What now?

Where do we go from here?

Our nation has just gone through one of the most divisive and difficult elections in recent history. How should we move forward? Here are some thoughts.

Realize government has limitations. Government is a powerful force as it uses the power of coercion to attempt to keep order and make laws that legislate morality and teach the populous what is supposedly right and wrong. However, the law cannot change anyone’s heart. Only the work of God can convert sinner to saint. To paraphrase one famous person in history, “If you gain the White-house and lose your soul, what have you gained?” Or, “If you lose the white-house and lose your soul what have you gained?” We’ve spent a lot of energy focused on who will lead for the next four years. Don’t neglect where you will spend eternity.

Stop expecting the government to provide economic utopia. One of the reasons our nation is in the poor economic condition we are in (debt, wage stagnation), is that a large percentage of our populous has allowed the government to replace the traditional providers of the family. Entitlements encourage dependency. Depending on anything except your God-given talent and hard work to provide for you is a false hope that will only diminish who you were meant to be. The government can never replace a father.

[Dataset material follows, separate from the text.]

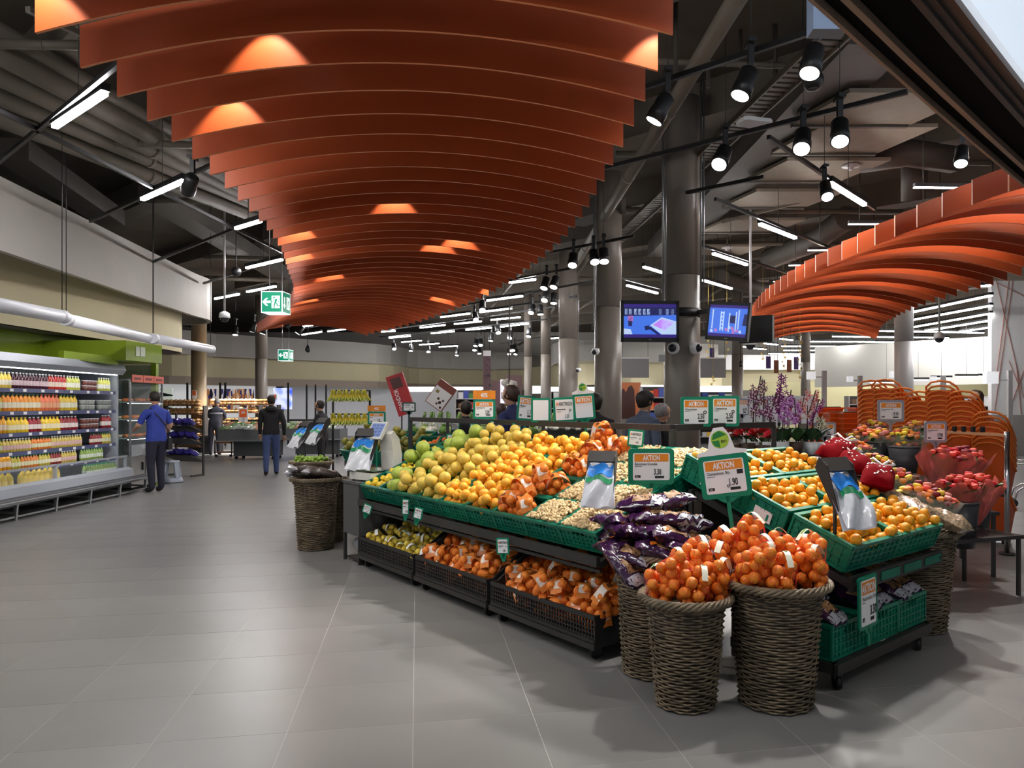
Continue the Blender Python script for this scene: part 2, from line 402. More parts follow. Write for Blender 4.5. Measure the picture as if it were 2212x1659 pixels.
left_l = [(118, 270, 227, 197), (308, 428, 397, 388), (510, 491, 563, 475), (533, 577, 609, 559), (534, 629, 595, 617), (465, 644, 516, 634), (462, 560, 508, 548)]
wh = ['nearest to the grey bulkhead at top left', 'beside the black spotlight left of the canopy', 'half hidden behind the left canopy edge', 'above the exit sign cube', 'just left of the exit sign cube', 'above the dome camera pole left of the canopy', 'short one left of the canopy']
for k, e in enumerate(left_l[:6]): lum_px(*e, 'glowing linear ceiling lamp ' + wh[k], 'linear lamps left of the canopy')
ctr = [(1100, 609, 1156, 602), (1053, 648, 1128, 638), (1037, 673, 1105, 665), (953, 684, 1014, 676), (1061, 690, 1123, 684), (982, 699, 1039, 693), (1082, 705, 1141, 698), (908, 707, 961, 701), (1007, 712, 1061, 707), (932, 719, 981, 715), (841, 729, 886, 725), (868, 738, 910, 735), (907, 744, 948, 741), (949, 749, 988, 746), (652, 705, 688, 699), (653, 722, 694, 716), (709, 715, 746, 710), (823, 716, 853, 714), (1191, 730, 1207, 729)]
ORD = ['first', 'second', 'third', 'fourth', 'fifth', 'sixth', 'seventh', 'eighth', 'ninth', 'tenth', 'eleventh', 'twelfth', 'thirteenth', 'fourteenth', 'fifteenth', 'sixteenth', 'seventeenth', 'eighteenth', 'nineteenth', 'twentieth'] + ['further'] * 20
for k, e in enumerate(sorted(ctr)): lum_px(*e, 'slim glowing linear lamp beyond the big canopy, ' + ORD[k] + ' counted from the left', 'far linear lamps beyond the big canopy')
rgt = [(1793, 393, 1868, 440), (1642, 482, 1718, 512), (1541, 546, 1613, 570), (1391, 575, 1434, 588), (1519, 604, 1580, 622), (1355, 615, 1420, 632)]
whr = ['right of the single track spotlight, nearest of the right row', 'second nearest right of the big column', 'third nearest right of the big column', 'partly hidden behind the big column', 'just above the right screen', 'just above the left screen']
for k, e in enumerate(rgt): lum_px(*e, 'glowing linear ceiling lamp ' + whr[k], 'linear lamps right of the canopy')
farr = [(2116, 617, 2140, 615), (1967, 674, 2141, 637), (1971, 690, 2141, 659), (1971, 706, 2141, 676), (2000, 714, 2141, 691), (1901, 714, 2124, 718), (1799, 726, 2048, 729), (1751, 737, 1931, 738), (1689, 747, 1907, 748), (1693, 756, 1847, 757), (1661, 763, 1807, 765), (1650, 741, 1679, 744), (1686, 731, 1711, 734), (1586, 747, 1614, 749), (1627, 752, 1654, 754), (2074, 716, 2141, 706)]
for k, e in enumerate(sorted(farr, key=lambda q: q[1])): lum_px(*e, 'long linear lamp under the right canopy, ' + ORD[k] + ' counted from the top', 'far linear lamps under the right canopy', 4.4, 0.09, lamp_far)
# rows of lamps outside the frame, continuing the grid overhead and to the sides
for k, (cxy) in enumerate(((-2.2, 3.2), (0.6, 2.4), (3.4, 1.2), (-6.2, 5.2), (-7.6, 1.8), (-3.8, 0.6))):
    c = V(cxy[0], cxy[1], 4.4); luminaire(c - D1 * 0.75, c + D1 * 0.75, 'linear ceiling lamp of the row behind the viewpoint', 'linear lamps above the entrance')
# tracks (two directions)
def trk(px0, py0, px1, py1, z=TRZ): return PZ(px0, py0, z), PZ(px1, py1, z)
names = iter(['from the grey bulkhead up to the canopy, nearest', 'second from the near left', 'third from the near left', 'fourth on the left', 'crossing the left tracks lengthwise', 'with three spotlights right of the canopy', 'with three spotlights before the big column', 'with the nearest right lamp', 'with the second right lamp', 'with the third right lamp', 'with the lamp above the right screen', 'short stub right of the big column', 'over the second column', 'over the third column', 'over the far columns', 'beyond the far columns'] + ['of the far rows beyond the canopy, ' + w + ' one' for w in ('nearest', 'second', 'left', 'right', 'farthest', 'extra')])
for a in [(-30, 372, 262, 132), (195, 478, 480, 345), (330, 566, 570, 468), (440, 612, 612, 556), (-20, 230, 610, 545), (1300, 219, 1775, 62), (1180, 394, 1960, 198), (1660, 296, 1890, 452), (1545, 430, 1850, 560), (1500, 525, 1740, 602), (1480, 590, 1650, 640), (1440, 425, 1650, 382), (1190, 545, 1370, 510), (1060, 612, 1242, 578), (1000, 660, 1280, 607), (960, 682, 1245, 640), (840, 712, 1200, 662), (820, 728, 1180, 690), (640, 712, 760, 690), (1340, 600, 1430, 624), (1080, 742, 1180, 726)]:
    track(*trk(*a), 'black lighting track ' + next(names))
# spotlights
DT = {'a': (0.1, 5.6, 0.8), 'b': (1.0, 4.7, 0.9), 'c': (2.0, 5.4, 0.9), 'd': (-0.9, 6.9, 0.9), 'e': (1.4, 5.2, 0.9)}
spotlight(1443, 205, 4.25, 'black track spotlight hanging just right of the canopy fins, nearest', DT['d'], SPOT_W, 1.25)
spotlight(1622, 148, 4.25, 'black track spotlight in the middle of the nearest right track', DT['a'], SPOT_W, 1.25)
spotlight(1760, 100, 4.25, 'black track spotlight by the dark curved beam on the nearest track', DT['b'], SPOT_W, 1.25)
spotlight(1567, 322, 4.25, 'black track spotlight just right of the big column', DT['a'], SPOT_W * 1.1, 1.35)
spotlight(1735, 285, 4.25, 'black track spotlight, second on the track before the column', DT['e'], SPOT_W * 1.1, 1.35)
spotlight(1814, 262, 4.25, 'black track spotlight, third on the track before the column', DT['c'], SPOT_W * 1.1, 1.35)
spotlight(1781, 396, 4.25, 'black track spotlight beside the nearest right linear lamp', (3.0, 7.0, 0.9), SPOT_W, 1.2)
spotlight(2078, 318, 4.25, 'black track spotlight close under the dark curved beam', (3.2, 6.5, 0.8), SPOT_W, 1.1)
spotlight(416, 381, 4.25, 'black track spotlight at the left canopy edge', (-7.6, 13.0, 1.2), SPOT_W, 1.3)
fs = [(1239, 552), (1282, 545), (1304, 541), (1181, 603), (1202, 601), (1181, 634), (1197, 636), (1151, 662), (1166, 662), (1042, 654), (1025, 679), (1074, 707), (1104, 720), (1062, 724), (1030, 737), (1038, 736), (1105, 750), (1112, 749), (1099, 757), (1115, 757), (1026, 748), (1034, 755), (1144, 714), (888, 748), (925, 752), (850, 746), (988, 759)]
for k, (x, y) in enumerate(fs):
    far = y > 690
    spotlight(x, y - 4, 4.25, ('small black spotlight among the far tracks, ' if far else 'black track spotlight beside the middle columns, ') + ORD[k] + ' counted from the nearest', None, (SPOT_W * 1.3 if k in (1, 3, 6, 9) else None), 1.35 if not far else 1.5)
for k, (x, y) in enumerate(((509, 708), (549, 700), (574, 706), (628, 692), (654, 708))): spotlight(x, y - 3, 4.25, 'small black spotlight over the bread shelves, ' + ORD[k] + ' from the left', (-11, 25.5, 1.0), SPOT_W * 2.2, 1.5)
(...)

As Grove City College professor Mark Hendrickson notes, “In Washington, D.C., you measure your influence by the size of your budget and the number of people who report to you. If you’re in the poverty game, it makes no sense for your budget to be reduced and for the people working for you to go down. That’s a very uncomfortable truth, but it is a truth. Eighty-seven thousand dollars per family of four [living in poverty] was spent last year in America, taxpayer dollars, spent on poverty. Now if that $87,000 were deposited directly in that family’s bank account, there would be no poverty in America. The fact that there are people still living below the poverty level means that they’re not getting anywhere near that amount of money, even though Americans are paying that much for it. This is what bugs me when I hear politicians say, “Well, people aren’t paying enough taxes. We’re not doing enough to care for the poor.” We’re getting taxed so much now that we’re spending $87,000 per year per family of four. Where does most of that money go? It goes to the bureaucrats administering the program.” We must demand accountability of our government work force and challenge those who can produce more than they consume to rise up and do it. We can save the safety nets for those who truly need it.

The secularization of our nation is still an issue. We have turned away from God and an election won’t change the need for Christians to live out their faith in private and public. Prayer and piety can no longer be ignored in the American church. We must deal with the racial tension that keeps our Sundays too segregated. Our nation still needs to deal with the collision of “sexual rights” and religious freedom. These need to be dealt with by allowing freedom of conscience. Let Bruce Springsteen boycott North Carolina and stop forcing artists (bakers, calligraphers, sign-makers) to violate their conscience in the marketplace. Sexual preferences and are just that, preferences. They are not immutable characteristics that deserve special protection. We can still be civil to each other and disagree.

Let love be our guide. We must love our neighbors. Even those we disagree with. Love rejoices in the truth but when speaking the truth, we should generate more light than heat.  Let us see the common humanity and dignity in each person and honor one another.

Keeping in mind the sacredness of each person, let us work to elevate the discourse in our world. Let us turn away from the crassness of language that has become so common and de-sacralizes the people God made in his image.

The giant meteor didn’t come. Jesus hasn’t returned. Looks like we’ve still got work to do.